[racket] Whither ProfessorJ

From: Stephen Bloch (sbloch at adelphi.edu)
Date: Tue Jan 17 11:13:59 EST 2012

On Jan 17, 2012, at 8:27 AM, Matthias Felleisen wrote:

> For the book itself, I now think I took the wrong approach. While  
> it is theoretically arranged properly -- especially the decision to  
> model information with class based data w/o creating methods -- it  
> doesn't suit the psychology of most students and teachers.

Students (and teachers, including me) want to be able to actually DO  
something as soon as possible.  I liked the approach in HtDP: here's  
a data type, here's how to write functions using that data type;  
here's another data type, and here's how to write functions using it.

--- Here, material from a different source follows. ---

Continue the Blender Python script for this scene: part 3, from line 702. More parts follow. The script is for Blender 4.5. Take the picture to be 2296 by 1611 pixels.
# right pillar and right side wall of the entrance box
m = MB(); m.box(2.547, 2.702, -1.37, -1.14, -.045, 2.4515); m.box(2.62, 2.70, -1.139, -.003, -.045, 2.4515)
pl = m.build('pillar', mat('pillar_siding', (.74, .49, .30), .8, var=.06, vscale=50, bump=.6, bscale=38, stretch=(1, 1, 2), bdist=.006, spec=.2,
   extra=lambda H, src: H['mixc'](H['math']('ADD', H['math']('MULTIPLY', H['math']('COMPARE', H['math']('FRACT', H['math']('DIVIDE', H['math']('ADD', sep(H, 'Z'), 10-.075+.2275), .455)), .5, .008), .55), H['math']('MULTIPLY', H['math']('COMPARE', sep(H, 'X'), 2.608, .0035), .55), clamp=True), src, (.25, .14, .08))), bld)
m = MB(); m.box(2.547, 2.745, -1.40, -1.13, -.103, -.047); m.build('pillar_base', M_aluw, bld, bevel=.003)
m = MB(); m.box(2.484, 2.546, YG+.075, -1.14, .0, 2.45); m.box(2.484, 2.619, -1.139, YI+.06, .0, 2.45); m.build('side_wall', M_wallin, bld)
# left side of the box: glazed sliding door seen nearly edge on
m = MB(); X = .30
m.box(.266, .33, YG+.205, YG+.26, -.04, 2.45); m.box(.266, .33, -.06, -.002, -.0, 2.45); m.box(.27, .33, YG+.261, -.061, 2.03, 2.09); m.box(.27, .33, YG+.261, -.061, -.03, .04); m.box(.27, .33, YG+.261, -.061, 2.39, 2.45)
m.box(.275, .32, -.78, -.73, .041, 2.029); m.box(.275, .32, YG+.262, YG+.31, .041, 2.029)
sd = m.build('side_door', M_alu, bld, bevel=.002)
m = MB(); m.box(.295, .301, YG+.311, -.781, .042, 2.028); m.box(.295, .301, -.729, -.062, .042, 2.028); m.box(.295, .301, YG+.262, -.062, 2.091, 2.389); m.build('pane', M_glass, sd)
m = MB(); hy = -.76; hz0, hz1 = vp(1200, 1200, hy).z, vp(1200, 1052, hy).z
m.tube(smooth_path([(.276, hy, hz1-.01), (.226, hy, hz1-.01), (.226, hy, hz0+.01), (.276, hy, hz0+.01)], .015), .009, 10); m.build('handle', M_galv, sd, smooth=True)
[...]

The last time I taught a Java-based first-year course, I started with  
Strings and how to call methods on them;
then how to write static methods with String parameters;
then numbers and how to write static methods with numeric parameters;
then classes with fields and how to write static methods with  
parameters of such types;
then non-static methods; then conditionals on built-in types;
then polymorphism via conditionals;
then polymorphism via interface inheritance;
then class composition and how to write methods on composed classes;
then recursive classes and how to write methods on them;
then Java collection classes and looping over them; etc.

I think this was a lot more concrete and fulfilling than building a  
whole lot of different kinds of classes, through polymorphism, class  
composition, and recursion, before ever writing a method.